<aside> 💡 This guide has been improved and moved to the urbit.org website.



By ~tomnyr-tirsyr


Adding S3 storage to Urbit unlocks some great new features, such as the ability to post media to chats and upload custom avatars. Unfortunately (and rather ironically) the Urbit docs only describe the process of renting S3 storage from MEGACORPs. This is a guide to self hosting MinIO, an S3 compatible block storage solution.

This is assuming you already have a machine/VPS to host on as well as a domain - we will use [example.com](<http://example.com>) for this guide. Specifically, we will use the subdomain [s3.example.com](<http://s3.example.com>) to point to our MinIO installation. You should substitute your own domain everywhere the example domain is used in this guide.

Ideally, MinIO would be installed on the same machine that your Urbit planet is hosted on, and run along side at no extra cost - although it can just as easily be hosted on a separate machine.




Set up time 30min - 1hr

  1. Install and run MinIO via Docker. This is the simplest way to get MinIO up and running, though if you prefer you can install and run MinIO as a standalone without using Docker. This guide assumes the Docker method.

    MinIO | Learn more about MinIO's Docker Implementation

    Be sure to add the MINIO_DOMAIN environment variable; this tells MinIO to accept virtual host style URLs — <bucket>.s3.example.com rather than s3.example.com/<bucket>. Your final command will look something like this:

    docker run -d -p 9000:9000 \\
      --name minio1 \\
      -v /mnt/data:/data \\
      -e "MINIO_ACCESS_KEY=<access_key>" \\
      -e "MINIO_SECRET_KEY=<secret_key>" \\
    	-e "MINIO_DOMAIN=s3.example.com" \\
      minio/minio server /data

    /mnt/data is the path where uploaded files will be stored on your machine. Change this to suit your own environment.
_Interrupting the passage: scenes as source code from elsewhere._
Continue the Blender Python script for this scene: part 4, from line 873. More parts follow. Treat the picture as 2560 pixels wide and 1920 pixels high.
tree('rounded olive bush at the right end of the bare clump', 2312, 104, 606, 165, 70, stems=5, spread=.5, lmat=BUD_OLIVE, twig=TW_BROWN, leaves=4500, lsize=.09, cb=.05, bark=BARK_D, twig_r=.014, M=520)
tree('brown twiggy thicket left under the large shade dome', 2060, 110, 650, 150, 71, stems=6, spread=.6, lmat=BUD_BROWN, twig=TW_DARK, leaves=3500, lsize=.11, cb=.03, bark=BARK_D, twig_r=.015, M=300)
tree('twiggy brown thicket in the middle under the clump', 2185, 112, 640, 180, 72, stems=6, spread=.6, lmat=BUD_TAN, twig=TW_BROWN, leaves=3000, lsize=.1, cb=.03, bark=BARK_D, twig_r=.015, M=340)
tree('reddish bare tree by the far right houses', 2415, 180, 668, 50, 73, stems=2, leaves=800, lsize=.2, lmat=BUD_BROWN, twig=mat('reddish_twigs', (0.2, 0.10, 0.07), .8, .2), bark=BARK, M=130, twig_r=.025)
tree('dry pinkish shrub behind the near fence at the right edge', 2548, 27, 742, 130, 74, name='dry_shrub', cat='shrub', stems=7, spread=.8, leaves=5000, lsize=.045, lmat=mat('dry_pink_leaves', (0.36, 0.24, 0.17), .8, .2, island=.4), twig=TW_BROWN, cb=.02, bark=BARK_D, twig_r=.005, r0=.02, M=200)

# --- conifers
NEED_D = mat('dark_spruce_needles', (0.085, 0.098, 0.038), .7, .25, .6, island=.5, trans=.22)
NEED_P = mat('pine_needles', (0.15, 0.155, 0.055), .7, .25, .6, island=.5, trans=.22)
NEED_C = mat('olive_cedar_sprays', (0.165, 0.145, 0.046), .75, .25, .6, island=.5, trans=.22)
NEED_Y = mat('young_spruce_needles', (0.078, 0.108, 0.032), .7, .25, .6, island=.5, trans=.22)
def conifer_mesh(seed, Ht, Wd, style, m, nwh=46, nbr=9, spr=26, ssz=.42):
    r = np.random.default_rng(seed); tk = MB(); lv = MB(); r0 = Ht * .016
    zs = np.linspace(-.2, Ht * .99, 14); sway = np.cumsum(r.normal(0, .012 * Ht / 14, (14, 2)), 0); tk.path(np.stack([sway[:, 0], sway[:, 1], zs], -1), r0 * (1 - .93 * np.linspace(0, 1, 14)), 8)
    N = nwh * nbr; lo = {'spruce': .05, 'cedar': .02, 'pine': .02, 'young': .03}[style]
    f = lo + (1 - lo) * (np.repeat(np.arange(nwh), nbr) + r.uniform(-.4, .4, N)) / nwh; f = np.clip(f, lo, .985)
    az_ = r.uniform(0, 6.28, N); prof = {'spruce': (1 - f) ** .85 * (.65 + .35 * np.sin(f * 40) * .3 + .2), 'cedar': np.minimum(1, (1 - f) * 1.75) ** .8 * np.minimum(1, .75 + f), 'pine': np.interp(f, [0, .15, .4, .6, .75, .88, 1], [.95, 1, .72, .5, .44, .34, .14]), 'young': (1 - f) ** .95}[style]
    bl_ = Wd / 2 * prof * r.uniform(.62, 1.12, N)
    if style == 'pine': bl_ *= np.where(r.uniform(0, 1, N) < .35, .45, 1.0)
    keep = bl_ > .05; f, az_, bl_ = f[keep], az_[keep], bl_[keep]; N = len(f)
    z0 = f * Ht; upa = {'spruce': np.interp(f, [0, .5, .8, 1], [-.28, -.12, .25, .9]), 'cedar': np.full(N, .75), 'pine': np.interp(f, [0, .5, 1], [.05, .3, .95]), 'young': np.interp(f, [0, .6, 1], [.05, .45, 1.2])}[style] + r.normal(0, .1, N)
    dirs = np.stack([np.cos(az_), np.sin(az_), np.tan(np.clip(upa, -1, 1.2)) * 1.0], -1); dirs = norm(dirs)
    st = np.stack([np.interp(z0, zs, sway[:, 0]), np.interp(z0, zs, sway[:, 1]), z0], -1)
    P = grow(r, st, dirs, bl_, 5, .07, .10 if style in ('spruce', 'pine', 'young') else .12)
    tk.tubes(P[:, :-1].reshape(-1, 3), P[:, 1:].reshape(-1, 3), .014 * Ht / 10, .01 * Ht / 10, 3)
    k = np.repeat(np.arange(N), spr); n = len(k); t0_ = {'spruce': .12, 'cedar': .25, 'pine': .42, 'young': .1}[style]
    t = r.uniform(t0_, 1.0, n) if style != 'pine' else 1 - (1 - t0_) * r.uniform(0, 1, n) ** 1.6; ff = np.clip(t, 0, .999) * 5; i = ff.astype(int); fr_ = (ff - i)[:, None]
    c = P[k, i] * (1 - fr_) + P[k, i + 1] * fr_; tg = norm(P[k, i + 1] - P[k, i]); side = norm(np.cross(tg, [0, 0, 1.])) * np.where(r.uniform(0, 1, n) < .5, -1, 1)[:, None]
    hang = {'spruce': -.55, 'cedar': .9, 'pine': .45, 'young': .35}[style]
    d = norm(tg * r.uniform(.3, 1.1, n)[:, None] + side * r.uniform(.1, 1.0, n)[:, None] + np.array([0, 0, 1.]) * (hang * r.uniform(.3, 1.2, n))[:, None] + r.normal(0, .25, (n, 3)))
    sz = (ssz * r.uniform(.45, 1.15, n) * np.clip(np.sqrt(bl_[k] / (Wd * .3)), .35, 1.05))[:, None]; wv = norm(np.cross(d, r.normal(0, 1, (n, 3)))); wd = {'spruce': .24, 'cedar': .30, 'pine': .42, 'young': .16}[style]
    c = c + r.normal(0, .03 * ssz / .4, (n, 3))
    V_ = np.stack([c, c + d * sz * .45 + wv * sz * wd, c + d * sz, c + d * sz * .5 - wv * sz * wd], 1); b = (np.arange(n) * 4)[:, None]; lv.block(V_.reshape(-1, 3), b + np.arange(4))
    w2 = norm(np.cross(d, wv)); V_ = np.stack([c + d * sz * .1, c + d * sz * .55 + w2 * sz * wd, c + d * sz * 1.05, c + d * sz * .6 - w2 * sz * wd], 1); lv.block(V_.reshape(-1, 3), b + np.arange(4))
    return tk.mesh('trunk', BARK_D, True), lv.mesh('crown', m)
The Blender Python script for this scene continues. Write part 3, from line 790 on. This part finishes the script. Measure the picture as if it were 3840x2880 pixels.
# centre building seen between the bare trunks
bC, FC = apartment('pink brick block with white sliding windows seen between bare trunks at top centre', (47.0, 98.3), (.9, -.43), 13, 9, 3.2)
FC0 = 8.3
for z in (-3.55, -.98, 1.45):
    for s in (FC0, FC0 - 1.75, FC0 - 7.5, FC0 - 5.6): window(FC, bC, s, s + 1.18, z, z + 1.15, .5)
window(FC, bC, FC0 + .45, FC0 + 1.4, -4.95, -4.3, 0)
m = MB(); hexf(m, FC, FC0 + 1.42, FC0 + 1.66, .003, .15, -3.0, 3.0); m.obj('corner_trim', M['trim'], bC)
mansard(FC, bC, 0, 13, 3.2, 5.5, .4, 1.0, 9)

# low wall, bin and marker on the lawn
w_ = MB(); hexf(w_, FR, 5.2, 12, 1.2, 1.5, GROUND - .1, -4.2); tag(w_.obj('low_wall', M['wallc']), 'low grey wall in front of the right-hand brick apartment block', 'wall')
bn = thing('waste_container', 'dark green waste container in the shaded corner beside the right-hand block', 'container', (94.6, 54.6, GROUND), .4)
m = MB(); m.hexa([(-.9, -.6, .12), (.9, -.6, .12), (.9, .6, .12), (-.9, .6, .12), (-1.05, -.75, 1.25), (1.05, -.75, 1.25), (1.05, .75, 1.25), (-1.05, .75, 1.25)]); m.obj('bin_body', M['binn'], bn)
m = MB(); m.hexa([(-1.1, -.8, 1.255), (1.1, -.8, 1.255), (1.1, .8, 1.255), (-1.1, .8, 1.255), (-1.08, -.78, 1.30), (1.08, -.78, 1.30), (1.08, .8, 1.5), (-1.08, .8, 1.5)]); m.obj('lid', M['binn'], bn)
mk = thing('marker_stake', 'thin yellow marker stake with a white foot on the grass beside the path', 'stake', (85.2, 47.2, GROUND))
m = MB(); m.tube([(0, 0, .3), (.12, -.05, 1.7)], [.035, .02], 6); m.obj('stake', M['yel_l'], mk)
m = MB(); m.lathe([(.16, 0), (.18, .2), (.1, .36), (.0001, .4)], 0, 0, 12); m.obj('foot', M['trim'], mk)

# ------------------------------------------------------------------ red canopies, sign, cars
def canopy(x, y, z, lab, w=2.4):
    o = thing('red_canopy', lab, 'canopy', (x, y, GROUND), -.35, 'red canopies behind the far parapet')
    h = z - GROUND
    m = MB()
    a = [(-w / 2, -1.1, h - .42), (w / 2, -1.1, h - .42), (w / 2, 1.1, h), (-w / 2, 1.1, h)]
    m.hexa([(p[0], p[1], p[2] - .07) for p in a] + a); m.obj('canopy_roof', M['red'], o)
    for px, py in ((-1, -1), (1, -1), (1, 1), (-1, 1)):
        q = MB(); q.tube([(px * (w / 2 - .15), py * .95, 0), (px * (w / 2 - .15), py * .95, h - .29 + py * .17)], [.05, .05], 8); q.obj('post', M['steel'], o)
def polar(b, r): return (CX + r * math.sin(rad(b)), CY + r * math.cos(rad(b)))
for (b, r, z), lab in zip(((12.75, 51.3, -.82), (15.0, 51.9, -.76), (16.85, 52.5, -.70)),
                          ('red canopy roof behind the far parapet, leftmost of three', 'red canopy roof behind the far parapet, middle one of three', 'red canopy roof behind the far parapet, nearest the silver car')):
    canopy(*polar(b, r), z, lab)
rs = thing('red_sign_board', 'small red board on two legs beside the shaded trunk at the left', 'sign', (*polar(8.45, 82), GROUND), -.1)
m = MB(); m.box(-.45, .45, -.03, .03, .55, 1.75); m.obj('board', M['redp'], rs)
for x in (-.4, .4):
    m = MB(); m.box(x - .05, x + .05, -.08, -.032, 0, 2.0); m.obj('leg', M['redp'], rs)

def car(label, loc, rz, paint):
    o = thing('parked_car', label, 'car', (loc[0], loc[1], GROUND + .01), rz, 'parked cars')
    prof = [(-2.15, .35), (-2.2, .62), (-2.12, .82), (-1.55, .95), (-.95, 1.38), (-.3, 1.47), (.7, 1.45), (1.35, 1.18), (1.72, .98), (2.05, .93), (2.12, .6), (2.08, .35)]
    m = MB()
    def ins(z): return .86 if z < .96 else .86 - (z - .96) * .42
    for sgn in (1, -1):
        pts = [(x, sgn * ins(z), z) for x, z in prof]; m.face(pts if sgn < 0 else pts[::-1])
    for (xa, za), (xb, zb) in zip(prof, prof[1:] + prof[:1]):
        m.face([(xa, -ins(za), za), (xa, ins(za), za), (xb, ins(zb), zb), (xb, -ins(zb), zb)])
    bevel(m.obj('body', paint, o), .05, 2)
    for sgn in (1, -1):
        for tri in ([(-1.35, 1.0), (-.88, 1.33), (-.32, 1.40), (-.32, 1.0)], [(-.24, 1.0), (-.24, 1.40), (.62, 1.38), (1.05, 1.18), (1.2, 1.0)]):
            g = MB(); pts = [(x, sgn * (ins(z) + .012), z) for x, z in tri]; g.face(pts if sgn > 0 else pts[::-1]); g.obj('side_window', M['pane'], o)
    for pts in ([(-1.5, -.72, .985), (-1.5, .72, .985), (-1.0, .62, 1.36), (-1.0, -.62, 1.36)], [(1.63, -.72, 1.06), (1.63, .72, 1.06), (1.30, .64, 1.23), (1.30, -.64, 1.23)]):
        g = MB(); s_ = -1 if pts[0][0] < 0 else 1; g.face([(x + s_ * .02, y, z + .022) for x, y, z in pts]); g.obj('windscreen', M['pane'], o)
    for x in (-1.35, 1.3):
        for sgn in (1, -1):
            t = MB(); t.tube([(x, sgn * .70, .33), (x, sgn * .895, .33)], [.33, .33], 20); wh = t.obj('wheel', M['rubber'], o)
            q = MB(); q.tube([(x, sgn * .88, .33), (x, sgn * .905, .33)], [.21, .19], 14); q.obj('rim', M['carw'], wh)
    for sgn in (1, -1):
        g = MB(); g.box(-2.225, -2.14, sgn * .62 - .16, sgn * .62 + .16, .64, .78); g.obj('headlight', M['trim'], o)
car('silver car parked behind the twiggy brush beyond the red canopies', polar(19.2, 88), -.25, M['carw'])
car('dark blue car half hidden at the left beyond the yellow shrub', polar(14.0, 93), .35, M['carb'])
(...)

    AFAIK your access key & secret key can be anything of your choosing — make sure they're secure! ~ribben-donnyl let me know that there is a handy tool called minio-keygen that will generate secure keys for you. You could also use your @p and +code for an easy to remember solution.

  2. Create 2 DNS A records, both pointing at the IP of the machine you are hosting MinIO on:

    It's important that you create both — without the wildcard, you'll be able to access your S3 web interface but not upload/download content from any buckets you create.

  3. Aquire a certificate using Let's Encrypt that covers your MinIO URL and the wildcard subdomain of that URL — in this instance that is [s3.example.com](<http://s3.example.com>) and *.s3.example.com. This way we can have TLS for the main endpoint and the endpoint of all buckets we create.

    sudo certbot --server <https://acme-v02.api.letsencrypt.org/directory> -d *.s3.example.com -d s3.example.com --manual --preferred-challenges dns-01 certonly

    After successfully completing the DNS challenge, your certificate files will be generated and certbot will print the paths at which they are located. Take note of these for the next step.

    <aside> 💡 Don't forget to renew your certificates! If they expire, your browser will most likely refuse to connect to your services. Use the same command again to generate new certs, and then point your webserver to them.


  4. Install the NGINX web server and place the following config file at /etc/nginx/sites-enabled/s3.example.com. NGINX will act as a proxy to MinIO, allowing us to use our domain and enable TLS.

    server {
      listen 443 ssl;
      server_name *.s3.example.com;
      ignore_invalid_headers off;
      client_max_body_size 0; # Set to a value such as 1000m; to restrict file size to a specific value
      proxy_buffering off;
      ssl_certificate /etc/letsencrypt/live/s3.example.com/fullchain.pem;
      ssl_certificate_key /etc/letsencrypt/live/s3.example.com/privkey.pem;
      include /etc/letsencrypt/options-ssl-nginx.conf;
      ssl_dhparam /etc/letsencrypt/ssl-dhparams.pem; 
      location / {
        proxy_set_header X-Real-IP $remote_addr;
        proxy_set_header X-Forwarded-For $proxy_add_x_forwarded_for;
        proxy_set_header X-Forwarded-Proto $scheme;
        proxy_set_header Host $http_host;
        proxy_pass <http://localhost:9000>;
    server {
      listen 80;
      server_name *.s3.example.com;
    	if ($host = *.s3.example.com) {
    	  return 301 https://$host$request_uri;
    	return 404;

    Update your server_name values, ensure that the paths to your certificate files are correct, and change your proxy_pass value if you are running MinIO on a different port.

  5. Navigate to your root MinIO endpoint (https://s3.example.com) in a browser and sign in and create a new bucket. In the list of buckets on the left hand side of the interface, you should see an option to change the policy to read/write.

  6. Head over to Landscape and enter your root MinIO endpoint (with protocol) in the S3 settings, e.g. https://s3.example.com. Enter your access key and secret, and then enter the name of the bucket you created in the previous step.

  7. You should now be able to post media in chat, completely self hosted!